Рискну обобщённо ответить ан вопрос В. Казаровецкого: «почему литературная мистификация, существуя не одну тысячу лет, до сих пор не описана как самостоятельный вид искусства».
Полагаю потому, что литература, в принципе, и есть мистификация Слова. А мистификация мистификации иногда позволяет понять правду. Но тут есть нюанс. Ложью невозможно разрушить ложь. Ложь победима только правдой. Если какой-либо творец снимает с себя лавровый венок и звание гения с помощью некоего способа, который Владимир Абович назвал как «литературная мистификация», то он фактически отказывается от горделивого присвоения себе славы - плодов того самого таланта, что является Даром Божиим. Такой писатель идет по традиции анонимных монахов-летописцев, монахов иконописцев, не подписывавших своих работ, творивших по принципу: «не мне, не мне, а имени Твоему». Они всю славу за созданную ими красоту отдавали Творцу, давшему им талант. В христианско-философском прочтении Дар Слова был дан человеку по принципу образа и подобия, т.е соответствия Творцу.
Следовательно, любой человек может бесплатно пользоваться этим Даром до тех пор, пока он живет в контексте Завета с Богом. Следовательно, чем дальше отход человека от Бога, чем больше лживых и горделивых мыслей он проповедует, тем меньше он владеет этим Даром. Даром понимания Слова. Или тем больше платит. Чем меньше человек верит в Бога, тем меньше у него талантов, способностей и умений. И в отношении владения словом - тоже. Чем дальше человечество от истины, тем более его культура будет создавать высокохудожественных иллюзий, нежели срывать маски с лжеца. И никакая педагогика не поможет научить какую-то мелкую сатану понимать Слово Божие даже для того, чтобы просто владеть речью. Только Дух Божий.

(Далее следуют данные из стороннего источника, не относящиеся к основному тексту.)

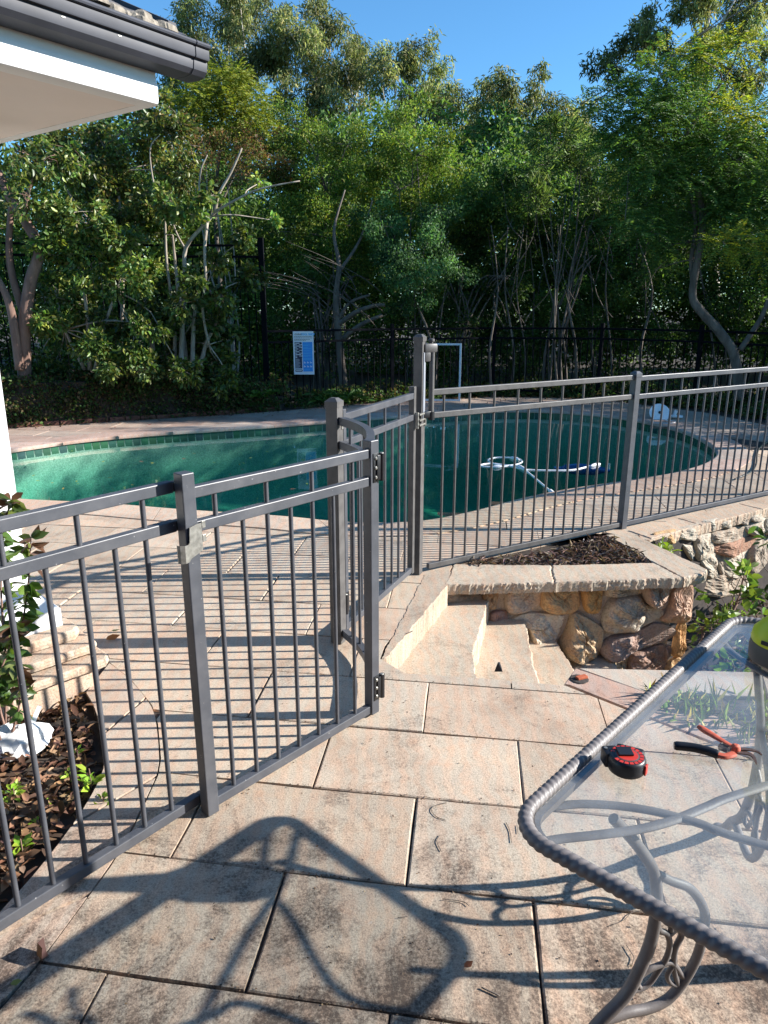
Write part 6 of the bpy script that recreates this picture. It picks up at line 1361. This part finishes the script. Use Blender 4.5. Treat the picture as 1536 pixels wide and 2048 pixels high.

Все литературные мистификации находятся на границе веры и неверия, лжи и правды, и без этих экстралингвистических категорий не существуют. Следовательно, только вера читателя имеет решающий голос в понимании смысла, звучащего в словах автора. Только вера имеет решающий голос в определении его посмертной участи. Видимо, таково наше земное литературное «чистилище».